▲<中央公論社、2015.4.25初版発行>
文久3年(1863年)、帝の威光を示す行幸の先鋒隊を命じられた京都の公家「中山忠光」と、土佐藩士「吉村寅太郎」「池内蔵太」「河内郷の武士」達30名で、「天誅組」を名のり、大和国の「五條代官所」を焼き討ちした。※中山忠光(19歳)は、明治天皇(祐宮)の叔父に当る(母の中山慶子は実姉)

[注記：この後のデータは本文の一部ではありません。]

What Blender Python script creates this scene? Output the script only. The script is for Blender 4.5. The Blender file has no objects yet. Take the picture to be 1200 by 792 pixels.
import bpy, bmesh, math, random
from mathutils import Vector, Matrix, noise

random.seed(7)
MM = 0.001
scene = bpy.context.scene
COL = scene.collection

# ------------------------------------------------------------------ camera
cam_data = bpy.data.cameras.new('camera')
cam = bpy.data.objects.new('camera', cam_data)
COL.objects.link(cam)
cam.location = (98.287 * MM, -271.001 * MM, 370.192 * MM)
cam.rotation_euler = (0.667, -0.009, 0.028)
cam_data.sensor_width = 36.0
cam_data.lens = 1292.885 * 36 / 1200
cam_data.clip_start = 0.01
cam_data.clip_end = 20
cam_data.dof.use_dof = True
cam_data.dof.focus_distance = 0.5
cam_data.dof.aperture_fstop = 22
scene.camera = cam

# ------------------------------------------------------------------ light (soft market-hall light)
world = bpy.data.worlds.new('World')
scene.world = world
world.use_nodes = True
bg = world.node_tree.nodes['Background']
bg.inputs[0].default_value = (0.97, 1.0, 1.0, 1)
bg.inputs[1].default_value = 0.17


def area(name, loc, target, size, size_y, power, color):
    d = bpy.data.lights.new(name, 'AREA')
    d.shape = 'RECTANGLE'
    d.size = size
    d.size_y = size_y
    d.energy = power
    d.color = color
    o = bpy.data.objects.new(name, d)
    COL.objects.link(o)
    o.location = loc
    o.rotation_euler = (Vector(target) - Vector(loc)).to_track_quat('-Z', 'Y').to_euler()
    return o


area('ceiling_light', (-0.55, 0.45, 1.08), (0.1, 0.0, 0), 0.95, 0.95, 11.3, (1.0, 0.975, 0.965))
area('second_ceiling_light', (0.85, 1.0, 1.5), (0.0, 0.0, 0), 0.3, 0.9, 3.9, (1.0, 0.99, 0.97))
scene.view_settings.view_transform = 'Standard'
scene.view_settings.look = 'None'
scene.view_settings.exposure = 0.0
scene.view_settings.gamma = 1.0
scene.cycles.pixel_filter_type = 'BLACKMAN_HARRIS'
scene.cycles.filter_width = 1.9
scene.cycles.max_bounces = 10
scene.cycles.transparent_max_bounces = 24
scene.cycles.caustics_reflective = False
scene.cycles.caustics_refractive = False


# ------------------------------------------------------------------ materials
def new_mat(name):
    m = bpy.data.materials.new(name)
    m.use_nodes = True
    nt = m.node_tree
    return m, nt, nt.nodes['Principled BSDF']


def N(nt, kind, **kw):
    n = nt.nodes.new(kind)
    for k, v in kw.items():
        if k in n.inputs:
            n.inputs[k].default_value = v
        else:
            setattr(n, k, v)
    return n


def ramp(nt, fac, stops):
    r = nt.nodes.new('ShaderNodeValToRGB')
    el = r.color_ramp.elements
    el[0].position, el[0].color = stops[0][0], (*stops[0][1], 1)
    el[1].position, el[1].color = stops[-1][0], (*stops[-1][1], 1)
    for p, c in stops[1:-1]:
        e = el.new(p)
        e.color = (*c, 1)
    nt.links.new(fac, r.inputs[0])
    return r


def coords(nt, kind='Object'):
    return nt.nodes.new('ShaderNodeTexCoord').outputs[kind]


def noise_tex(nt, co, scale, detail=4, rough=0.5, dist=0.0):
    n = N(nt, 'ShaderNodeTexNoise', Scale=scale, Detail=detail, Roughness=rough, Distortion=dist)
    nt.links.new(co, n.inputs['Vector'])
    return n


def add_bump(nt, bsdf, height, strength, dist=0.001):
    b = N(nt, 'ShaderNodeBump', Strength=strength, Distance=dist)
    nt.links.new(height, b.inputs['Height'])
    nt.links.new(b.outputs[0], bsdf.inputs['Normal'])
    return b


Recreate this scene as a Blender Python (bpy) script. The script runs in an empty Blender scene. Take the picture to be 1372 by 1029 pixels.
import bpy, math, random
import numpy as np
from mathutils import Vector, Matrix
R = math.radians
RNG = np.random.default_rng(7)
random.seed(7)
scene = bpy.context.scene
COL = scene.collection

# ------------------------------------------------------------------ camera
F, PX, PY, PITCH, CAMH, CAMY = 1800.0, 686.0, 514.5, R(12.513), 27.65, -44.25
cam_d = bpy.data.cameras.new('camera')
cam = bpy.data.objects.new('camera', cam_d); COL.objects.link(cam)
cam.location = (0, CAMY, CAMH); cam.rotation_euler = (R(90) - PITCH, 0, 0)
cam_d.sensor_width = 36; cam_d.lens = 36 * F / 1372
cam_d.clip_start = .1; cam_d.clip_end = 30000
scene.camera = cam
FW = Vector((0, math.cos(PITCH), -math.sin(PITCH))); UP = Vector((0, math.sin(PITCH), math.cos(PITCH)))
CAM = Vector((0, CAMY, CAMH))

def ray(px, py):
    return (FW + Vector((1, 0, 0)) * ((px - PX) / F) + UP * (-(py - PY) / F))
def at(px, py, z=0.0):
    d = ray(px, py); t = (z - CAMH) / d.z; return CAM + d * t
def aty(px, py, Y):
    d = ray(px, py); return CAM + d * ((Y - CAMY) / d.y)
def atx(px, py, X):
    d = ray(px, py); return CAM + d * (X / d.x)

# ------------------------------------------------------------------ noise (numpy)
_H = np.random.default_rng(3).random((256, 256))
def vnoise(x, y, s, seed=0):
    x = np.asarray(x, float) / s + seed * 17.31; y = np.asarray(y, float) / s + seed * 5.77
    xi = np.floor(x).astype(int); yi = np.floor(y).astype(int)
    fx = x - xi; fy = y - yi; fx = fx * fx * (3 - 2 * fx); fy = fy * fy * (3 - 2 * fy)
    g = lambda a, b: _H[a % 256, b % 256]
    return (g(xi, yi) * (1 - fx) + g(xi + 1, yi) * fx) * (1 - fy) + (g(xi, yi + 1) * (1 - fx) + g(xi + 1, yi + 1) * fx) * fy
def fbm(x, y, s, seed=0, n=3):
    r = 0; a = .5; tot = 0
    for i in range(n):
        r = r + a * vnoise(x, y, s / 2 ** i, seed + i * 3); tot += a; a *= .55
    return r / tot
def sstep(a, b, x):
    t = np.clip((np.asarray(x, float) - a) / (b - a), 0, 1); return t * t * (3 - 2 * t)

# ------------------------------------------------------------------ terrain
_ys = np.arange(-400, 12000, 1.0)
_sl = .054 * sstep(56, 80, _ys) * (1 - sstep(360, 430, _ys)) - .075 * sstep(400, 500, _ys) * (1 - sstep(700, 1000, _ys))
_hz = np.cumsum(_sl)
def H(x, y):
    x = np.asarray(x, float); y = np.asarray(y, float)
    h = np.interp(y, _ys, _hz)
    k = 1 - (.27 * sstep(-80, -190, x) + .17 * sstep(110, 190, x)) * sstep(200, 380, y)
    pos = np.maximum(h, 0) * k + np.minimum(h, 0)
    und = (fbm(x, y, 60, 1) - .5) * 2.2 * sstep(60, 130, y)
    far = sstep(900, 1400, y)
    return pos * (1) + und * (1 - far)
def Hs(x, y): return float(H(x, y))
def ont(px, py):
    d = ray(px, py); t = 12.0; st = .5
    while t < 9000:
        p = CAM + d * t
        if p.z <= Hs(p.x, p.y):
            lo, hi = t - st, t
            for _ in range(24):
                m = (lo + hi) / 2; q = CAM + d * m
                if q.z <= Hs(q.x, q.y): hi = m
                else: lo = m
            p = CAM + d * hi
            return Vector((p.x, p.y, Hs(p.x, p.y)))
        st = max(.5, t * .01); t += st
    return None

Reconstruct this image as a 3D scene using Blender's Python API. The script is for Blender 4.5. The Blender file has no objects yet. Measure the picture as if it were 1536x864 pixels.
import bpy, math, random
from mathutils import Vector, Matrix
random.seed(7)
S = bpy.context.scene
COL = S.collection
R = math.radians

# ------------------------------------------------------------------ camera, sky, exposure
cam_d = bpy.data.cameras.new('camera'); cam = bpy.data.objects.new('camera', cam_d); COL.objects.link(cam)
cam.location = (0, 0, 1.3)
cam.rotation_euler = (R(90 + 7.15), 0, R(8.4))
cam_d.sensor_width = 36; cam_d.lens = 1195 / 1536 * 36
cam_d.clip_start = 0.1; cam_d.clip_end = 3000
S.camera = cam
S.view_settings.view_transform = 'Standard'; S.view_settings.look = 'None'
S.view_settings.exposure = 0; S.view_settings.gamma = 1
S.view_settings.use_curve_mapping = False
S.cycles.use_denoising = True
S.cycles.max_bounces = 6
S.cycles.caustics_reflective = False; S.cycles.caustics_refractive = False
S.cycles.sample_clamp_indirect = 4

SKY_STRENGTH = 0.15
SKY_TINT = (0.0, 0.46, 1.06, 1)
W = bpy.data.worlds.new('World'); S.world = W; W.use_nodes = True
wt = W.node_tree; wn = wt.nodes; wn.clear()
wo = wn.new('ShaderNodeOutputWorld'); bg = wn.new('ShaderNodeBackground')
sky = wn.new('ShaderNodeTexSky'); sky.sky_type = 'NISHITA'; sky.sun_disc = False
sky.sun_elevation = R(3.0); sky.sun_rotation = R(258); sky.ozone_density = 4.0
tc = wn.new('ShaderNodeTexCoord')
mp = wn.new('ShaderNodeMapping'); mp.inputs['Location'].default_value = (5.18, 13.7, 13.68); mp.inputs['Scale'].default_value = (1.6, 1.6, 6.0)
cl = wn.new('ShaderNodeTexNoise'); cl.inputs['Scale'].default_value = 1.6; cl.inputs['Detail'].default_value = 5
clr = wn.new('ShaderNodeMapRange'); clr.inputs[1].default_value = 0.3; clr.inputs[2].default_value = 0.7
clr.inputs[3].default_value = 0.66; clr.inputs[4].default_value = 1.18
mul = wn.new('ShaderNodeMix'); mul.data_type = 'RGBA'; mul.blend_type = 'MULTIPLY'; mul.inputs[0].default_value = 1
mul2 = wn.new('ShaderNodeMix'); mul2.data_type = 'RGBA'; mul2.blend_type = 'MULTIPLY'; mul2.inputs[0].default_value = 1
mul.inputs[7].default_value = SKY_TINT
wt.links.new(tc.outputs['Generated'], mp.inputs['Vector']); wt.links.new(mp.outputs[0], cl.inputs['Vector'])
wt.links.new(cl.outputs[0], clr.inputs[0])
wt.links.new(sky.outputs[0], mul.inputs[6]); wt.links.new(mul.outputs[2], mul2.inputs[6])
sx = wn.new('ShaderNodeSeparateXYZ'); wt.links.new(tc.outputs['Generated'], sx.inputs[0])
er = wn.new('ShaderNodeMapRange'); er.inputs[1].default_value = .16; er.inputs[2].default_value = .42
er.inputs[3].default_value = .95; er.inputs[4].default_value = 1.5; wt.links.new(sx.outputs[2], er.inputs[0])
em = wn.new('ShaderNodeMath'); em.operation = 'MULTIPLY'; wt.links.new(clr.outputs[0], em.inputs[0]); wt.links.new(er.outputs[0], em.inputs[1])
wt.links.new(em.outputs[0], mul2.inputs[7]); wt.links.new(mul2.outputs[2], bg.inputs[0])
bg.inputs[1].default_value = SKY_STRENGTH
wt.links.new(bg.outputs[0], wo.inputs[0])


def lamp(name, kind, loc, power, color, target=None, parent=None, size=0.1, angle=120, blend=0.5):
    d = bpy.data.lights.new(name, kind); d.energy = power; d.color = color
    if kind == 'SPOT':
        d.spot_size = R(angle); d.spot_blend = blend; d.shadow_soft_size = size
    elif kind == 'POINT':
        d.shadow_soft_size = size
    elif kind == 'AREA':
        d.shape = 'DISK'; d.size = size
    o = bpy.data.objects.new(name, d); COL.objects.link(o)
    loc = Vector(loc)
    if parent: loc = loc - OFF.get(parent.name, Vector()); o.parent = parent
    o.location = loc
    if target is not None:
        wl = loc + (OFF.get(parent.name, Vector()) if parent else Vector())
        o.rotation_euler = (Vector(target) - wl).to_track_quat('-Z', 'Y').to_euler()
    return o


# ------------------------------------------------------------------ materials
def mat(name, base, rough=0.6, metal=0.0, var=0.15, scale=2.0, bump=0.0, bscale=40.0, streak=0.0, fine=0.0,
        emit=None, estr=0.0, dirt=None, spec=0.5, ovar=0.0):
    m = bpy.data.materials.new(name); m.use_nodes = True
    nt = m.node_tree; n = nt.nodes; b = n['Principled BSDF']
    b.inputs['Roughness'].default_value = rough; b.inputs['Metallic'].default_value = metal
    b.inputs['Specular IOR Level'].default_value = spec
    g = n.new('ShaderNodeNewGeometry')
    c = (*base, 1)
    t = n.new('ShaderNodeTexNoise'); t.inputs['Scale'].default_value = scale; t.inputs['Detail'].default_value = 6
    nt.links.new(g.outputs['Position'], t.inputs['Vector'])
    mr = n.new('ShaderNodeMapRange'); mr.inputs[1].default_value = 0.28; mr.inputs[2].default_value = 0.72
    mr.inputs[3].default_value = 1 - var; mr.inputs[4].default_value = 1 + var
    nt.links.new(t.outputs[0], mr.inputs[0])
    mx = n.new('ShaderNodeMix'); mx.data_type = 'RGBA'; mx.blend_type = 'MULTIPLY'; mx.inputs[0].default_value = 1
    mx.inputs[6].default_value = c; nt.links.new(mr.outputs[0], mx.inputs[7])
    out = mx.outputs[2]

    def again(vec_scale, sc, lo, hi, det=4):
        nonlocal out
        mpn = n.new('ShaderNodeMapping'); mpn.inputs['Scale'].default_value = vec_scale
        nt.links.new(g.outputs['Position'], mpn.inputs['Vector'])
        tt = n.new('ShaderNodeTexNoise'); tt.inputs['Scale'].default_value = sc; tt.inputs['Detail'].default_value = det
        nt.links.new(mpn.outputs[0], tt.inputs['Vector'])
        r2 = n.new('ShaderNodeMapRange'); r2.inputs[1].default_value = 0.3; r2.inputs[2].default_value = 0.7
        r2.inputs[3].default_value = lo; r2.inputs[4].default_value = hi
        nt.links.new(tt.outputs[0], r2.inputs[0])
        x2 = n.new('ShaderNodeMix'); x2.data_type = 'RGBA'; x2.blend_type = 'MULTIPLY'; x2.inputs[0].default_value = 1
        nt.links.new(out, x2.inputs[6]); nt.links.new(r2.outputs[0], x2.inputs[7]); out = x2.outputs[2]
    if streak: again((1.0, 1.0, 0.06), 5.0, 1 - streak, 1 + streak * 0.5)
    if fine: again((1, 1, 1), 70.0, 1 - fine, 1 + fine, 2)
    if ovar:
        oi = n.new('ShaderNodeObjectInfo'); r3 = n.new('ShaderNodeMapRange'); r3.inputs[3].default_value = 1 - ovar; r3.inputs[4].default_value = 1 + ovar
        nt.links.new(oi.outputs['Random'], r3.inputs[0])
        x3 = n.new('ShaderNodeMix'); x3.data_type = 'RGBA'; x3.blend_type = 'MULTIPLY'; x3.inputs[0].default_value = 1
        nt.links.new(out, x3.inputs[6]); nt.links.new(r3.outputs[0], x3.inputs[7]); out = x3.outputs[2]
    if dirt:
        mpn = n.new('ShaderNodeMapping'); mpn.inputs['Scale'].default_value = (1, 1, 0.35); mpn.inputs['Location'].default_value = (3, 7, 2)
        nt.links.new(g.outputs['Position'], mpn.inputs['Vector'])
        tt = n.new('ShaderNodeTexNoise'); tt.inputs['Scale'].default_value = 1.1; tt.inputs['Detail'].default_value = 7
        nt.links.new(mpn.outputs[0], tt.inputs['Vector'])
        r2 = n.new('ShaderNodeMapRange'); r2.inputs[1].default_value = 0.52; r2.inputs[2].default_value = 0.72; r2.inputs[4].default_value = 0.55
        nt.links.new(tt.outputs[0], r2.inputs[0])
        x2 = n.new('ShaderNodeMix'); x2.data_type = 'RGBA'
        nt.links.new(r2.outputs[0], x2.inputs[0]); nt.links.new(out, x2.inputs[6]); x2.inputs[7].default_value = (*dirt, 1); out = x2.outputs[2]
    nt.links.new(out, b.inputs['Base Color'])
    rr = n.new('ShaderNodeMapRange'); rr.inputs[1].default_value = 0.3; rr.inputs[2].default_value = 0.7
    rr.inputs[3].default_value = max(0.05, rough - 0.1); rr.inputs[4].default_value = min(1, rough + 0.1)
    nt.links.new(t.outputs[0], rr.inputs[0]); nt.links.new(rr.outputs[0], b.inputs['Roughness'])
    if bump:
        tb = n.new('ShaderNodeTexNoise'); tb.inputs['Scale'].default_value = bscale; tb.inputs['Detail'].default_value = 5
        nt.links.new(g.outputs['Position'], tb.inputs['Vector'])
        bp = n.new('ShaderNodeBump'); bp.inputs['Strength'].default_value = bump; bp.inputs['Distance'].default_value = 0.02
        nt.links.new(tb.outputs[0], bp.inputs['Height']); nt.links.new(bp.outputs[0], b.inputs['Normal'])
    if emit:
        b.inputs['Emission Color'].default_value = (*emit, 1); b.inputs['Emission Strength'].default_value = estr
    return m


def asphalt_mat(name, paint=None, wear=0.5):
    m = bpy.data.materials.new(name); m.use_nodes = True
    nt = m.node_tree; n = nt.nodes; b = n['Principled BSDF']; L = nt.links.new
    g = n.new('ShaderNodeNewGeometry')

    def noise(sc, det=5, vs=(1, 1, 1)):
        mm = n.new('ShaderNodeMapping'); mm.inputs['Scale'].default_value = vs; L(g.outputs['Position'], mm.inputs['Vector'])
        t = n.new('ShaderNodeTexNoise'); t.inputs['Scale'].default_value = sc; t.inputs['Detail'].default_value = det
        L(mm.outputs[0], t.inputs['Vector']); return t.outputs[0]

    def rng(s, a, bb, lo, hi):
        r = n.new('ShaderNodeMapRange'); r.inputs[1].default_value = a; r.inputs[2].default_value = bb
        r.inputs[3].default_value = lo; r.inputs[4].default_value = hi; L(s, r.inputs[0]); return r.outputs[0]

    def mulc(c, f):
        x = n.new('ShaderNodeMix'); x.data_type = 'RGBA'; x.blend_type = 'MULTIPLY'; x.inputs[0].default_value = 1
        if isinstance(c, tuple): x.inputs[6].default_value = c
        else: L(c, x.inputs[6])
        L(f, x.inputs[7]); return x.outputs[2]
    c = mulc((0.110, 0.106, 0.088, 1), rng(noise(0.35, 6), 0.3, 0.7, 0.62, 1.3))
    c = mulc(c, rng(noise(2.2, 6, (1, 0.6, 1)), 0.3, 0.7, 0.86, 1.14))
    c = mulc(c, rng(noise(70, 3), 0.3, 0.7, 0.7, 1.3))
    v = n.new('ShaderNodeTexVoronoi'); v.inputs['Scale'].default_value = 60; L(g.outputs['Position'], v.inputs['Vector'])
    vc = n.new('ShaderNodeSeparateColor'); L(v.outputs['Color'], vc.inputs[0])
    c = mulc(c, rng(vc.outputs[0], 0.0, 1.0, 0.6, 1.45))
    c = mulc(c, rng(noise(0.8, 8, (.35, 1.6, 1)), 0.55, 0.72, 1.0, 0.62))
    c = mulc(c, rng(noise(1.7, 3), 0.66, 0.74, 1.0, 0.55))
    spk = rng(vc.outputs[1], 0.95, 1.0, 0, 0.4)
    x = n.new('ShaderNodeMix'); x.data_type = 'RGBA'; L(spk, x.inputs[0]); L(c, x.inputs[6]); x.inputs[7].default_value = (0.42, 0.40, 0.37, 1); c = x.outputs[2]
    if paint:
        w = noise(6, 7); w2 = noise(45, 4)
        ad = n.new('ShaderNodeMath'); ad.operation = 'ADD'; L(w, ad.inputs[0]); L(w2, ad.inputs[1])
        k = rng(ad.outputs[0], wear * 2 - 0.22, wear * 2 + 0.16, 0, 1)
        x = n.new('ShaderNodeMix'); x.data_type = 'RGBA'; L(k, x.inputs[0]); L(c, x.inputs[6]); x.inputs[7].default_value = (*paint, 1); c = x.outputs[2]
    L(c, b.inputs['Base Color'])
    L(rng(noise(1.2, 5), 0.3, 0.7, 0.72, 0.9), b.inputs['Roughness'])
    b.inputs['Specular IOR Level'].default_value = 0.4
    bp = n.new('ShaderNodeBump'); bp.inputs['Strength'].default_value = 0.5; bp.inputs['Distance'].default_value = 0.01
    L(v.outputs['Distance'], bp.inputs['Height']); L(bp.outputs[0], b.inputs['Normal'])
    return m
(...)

「五條代官所」を焼き討ちした後、近くの「五條桜井寺」に、「五條新政府」を起ち上げた。
それは、明治維新の先駆けになるはずだった・・・。
「五條代官所」を焼き討ち直後、京都御所の「親幕派」や「薩摩藩」によって、「天誅組」は朝敵となり、「五條新政府」は幻に終わる。
そして、幕府軍から逃れるために逃走が始まる。
天ノ川辻から十津川へ南下する途中、天ノ川辻の勤王商人「鶴屋治兵衛」や「十津川郷士」の加勢を得て、高取城を攻めるが敗北する。
大和国の険しい南部山間部を逃走しながら、同志は次々と戦死して行く・・・。
明治維新の5年前に起きた、早かった「天誅組」の政変。
日本人には、殆ど知られていない実話を植松三十里氏が、「中山忠光」の苦悩と心情を軸に、「天誅組」同志達の40日間の死闘を壮絶に描いた。
植松三十里(うえむらみどり):本名植松治代、静岡雙葉高等学校・東京女子大学文理学部史学科卒業後、1977年婦人画報社に入社。1980年に退社。退職後、7年間アメリカで暮らす。帰国後、建築関係のライターとなる。2003年『桑港にて』(サンフランシスコにて)で、第27回歴史文学賞を受賞。2005年『三人の妾』で、小学館文庫小説賞優秀作品入選。2009年『群青 日本海軍の礎を築いた男』で、第28回新田次郎文学賞を受賞。『彫残二人』で、第15回中山義秀文学賞受賞。